- _Work instructions_
Using the data below, output the first line and every line after it up to and including the line containing "return np.array([(px - CX)", exactly as written and with nothing added.

- _Source material_
........

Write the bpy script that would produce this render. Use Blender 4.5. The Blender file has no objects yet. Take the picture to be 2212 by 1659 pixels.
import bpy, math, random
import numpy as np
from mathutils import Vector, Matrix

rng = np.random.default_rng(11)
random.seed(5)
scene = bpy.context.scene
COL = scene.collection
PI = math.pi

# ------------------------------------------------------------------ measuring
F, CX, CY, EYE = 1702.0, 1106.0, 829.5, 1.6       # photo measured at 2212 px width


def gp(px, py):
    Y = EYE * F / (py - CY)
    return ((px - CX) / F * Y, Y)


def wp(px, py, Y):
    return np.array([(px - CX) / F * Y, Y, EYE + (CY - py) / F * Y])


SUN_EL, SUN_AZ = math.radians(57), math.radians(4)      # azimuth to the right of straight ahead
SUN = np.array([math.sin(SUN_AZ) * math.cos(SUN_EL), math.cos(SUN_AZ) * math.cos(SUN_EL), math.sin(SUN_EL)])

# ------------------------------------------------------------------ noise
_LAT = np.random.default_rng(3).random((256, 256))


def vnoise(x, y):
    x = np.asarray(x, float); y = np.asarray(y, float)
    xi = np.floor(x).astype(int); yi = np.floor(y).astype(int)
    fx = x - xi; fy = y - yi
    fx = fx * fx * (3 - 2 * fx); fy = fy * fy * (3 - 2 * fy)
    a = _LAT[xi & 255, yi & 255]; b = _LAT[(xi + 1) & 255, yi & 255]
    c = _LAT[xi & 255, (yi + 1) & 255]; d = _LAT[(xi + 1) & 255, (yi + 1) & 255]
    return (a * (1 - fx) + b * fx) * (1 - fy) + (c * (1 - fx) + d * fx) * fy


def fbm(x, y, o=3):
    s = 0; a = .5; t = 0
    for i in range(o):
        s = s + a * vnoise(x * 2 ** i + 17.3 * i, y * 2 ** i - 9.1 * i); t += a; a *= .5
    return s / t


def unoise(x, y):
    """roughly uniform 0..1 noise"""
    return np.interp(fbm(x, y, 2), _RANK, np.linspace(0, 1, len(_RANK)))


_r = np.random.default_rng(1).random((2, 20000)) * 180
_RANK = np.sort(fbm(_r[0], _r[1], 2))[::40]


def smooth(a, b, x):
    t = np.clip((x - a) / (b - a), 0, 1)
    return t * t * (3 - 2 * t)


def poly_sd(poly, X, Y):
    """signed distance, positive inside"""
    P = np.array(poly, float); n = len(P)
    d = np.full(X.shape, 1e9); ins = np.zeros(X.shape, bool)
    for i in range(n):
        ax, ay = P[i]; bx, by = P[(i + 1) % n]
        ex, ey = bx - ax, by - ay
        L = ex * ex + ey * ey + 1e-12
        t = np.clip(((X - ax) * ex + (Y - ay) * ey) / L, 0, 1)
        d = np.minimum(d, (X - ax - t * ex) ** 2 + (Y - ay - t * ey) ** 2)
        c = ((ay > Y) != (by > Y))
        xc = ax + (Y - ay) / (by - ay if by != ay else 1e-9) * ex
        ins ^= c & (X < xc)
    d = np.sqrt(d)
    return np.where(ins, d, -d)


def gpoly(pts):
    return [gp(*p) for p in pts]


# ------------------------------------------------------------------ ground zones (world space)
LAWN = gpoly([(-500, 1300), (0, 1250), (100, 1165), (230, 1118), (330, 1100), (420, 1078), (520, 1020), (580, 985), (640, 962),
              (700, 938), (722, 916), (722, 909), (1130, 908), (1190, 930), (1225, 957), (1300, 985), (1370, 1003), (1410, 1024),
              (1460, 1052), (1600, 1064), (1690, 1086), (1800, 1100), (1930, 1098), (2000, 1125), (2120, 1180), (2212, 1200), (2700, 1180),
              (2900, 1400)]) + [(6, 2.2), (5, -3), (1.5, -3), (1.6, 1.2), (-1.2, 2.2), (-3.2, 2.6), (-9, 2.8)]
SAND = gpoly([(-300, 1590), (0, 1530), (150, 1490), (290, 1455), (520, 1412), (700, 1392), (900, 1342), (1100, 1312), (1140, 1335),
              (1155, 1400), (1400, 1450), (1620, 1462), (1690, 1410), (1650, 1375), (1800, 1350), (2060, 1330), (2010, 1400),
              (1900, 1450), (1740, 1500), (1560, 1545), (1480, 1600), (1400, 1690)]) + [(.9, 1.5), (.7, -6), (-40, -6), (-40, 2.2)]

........

- _Complete output_
Write the bpy script that would produce this render. Use Blender 4.5. The Blender file has no objects yet. Take the picture to be 2212 by 1659 pixels.
import bpy, math, random
import numpy as np
from mathutils import Vector, Matrix

rng = np.random.default_rng(11)
random.seed(5)
scene = bpy.context.scene
COL = scene.collection
PI = math.pi

# ------------------------------------------------------------------ measuring
F, CX, CY, EYE = 1702.0, 1106.0, 829.5, 1.6       # photo measured at 2212 px width


def gp(px, py):
    Y = EYE * F / (py - CY)
    return ((px - CX) / F * Y, Y)


def wp(px, py, Y):
    return np.array([(px - CX) / F * Y, Y, EYE + (CY - py) / F * Y])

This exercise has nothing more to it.